Synthetic Datasets

dca.synth_data.calc_pi_for_gp(kernel, T_pi, N)

Calculates the predictive information in a spatiotemporal Gaussian process with a given kernel.

Parameters:

• T (int) – Length of temporal windows accross which to compute mutual information.

• N (int) – Number of spatial steps in teh Gaussian process.

• kernel (function) – Should be of the form kernel = K(t1, t2, x1, x2). The kernel can choose to imlement temporal or spatial stationarity, however this is not enfored.

Returns:

PI – (Temporal) predictive information in the Gaussian process.

Return type:

float

dca.synth_data.embed_gp(T, N, d, kernel, noise_cov, T_pi, num_to_concat=1)

Embed a d-dimensional Gaussian process into N-dimensional space, then add (potentially) spatially structured white noise.

Parameters:

• T (int) – Length in time.

• N (int) – Ambient dimension.

• d (int) – Gaussian process dimension.

• kernel (function) – Kernel of the form K(t1, t2, x1, x2).

• noise_cov (np.ndarray, shape (N, N)) – Covariance matrix from which to sampel Gaussian noise to add to each time point in an iid fashion.

• num_to_concat (int) – Number of samples of lenght T to concatenate before returning the result.

Returns:

X – Embedding of GP into high-dimensional space, plus noise.

Return type:

np.ndarray, size (T*num_to_concat, N)

dca.synth_data.embedded_lorenz_cross_cov_mats(N, T, snr=1.0, noise_dim=7, return_samples=False, num_lorenz_samples=10000, num_subspace_samples=5000, V_dynamics=None, V_noise=None, X_dynamics=None, seed=20200326)

Embed the Lorenz system into high dimensions with additive spatially structued white noise. Signal and noise subspaces are oriented with the median subspace angle.

Parameters:

• N (int) – Embedding dimension.

• T (int) – Number of timesteps (2 * T_pi)

• snr (float) – Signal-to-noise ratio. Specifically it is the ratio of the largest eigenvalue of the signal covariance to the largest eigenvalue of the noise covariance.
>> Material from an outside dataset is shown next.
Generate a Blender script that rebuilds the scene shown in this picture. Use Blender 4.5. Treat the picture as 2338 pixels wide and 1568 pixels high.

• noise_dim (int) – Dimension at which noise eigenvalues fall to 1/e. If noise_dim is np.inf then a flat spectrum is used.

• return_samples (bool) – Whether to return cross_cov_mats or data samples.

• num_lorenz_samples (int) – Number of data samples to use.

• num_subspace_samples (int) – Number of random subspaces used to calculate the median relative angle.

• seed (int) – Seed for Numpy random state.

dca.synth_data.gen_gp_cov(kernel, T, N)

Generates a T*N-by-T*N covariance matrix for a spatiotemporal Gaussian process (2D Gaussian random field) with a provided kernel.

Parameters:

• T (int) – Number of time-steps.

• N (int) – Number of spatial steps.

• kernel (function) – Should be of the form kernel = K(t1, t2, x1, x2). The kernel can choose to imlement temporal or spatial stationarity, however this is not enfored.

Returns:

C – Covariance matrix for the Gaussian process. Time is the “outer” variable and space is the “inner” variable.

Return type:

np.ndarray, shape (T*N, T*N)

dca.synth_data.gen_gp_kernel(kernel_type, spatial_scale, temporal_scale, local_noise=0.0)

Generates a specified type of Kernel for a spatiotemporal Gaussian process.

Parameters:

• kernel_type (string) – ‘squared_exp’ or ‘exp’

• spatial_scale (float) – Spatial autocorrelation scale.

• temporal_scale (float) – Temporal autocorrelation scale.

Returns:

K – Kernel of the form K(t1, t2, x1, x2).

Return type:

function

dca.synth_data.gen_lorenz_system(T, seed, integration_dt=0.005)

Period ~ 1 unit of time (total time is T) So make sure integration_dt << 1

Known-to-be-good chaotic parameters See sussillo LFADS paper

dca.synth_data.sample_gp(T, N, kernel, num_to_concat=1)

Draw a sample from a spatiotemporal Gaussian process.

Parameters:

• T (int) – Length in time of sample.

• N (int) – Size in space of sample.

• kernel (function) – Kernel of the form K(t1, t2, x1, x2).

• num_to_concat (int) – Number of samples of lenght T to concatenate before returning the result.

Returns:

sample – Sample from the Gaussian process.

Return type:

np.ndarray, size (T*num_to_concat, N)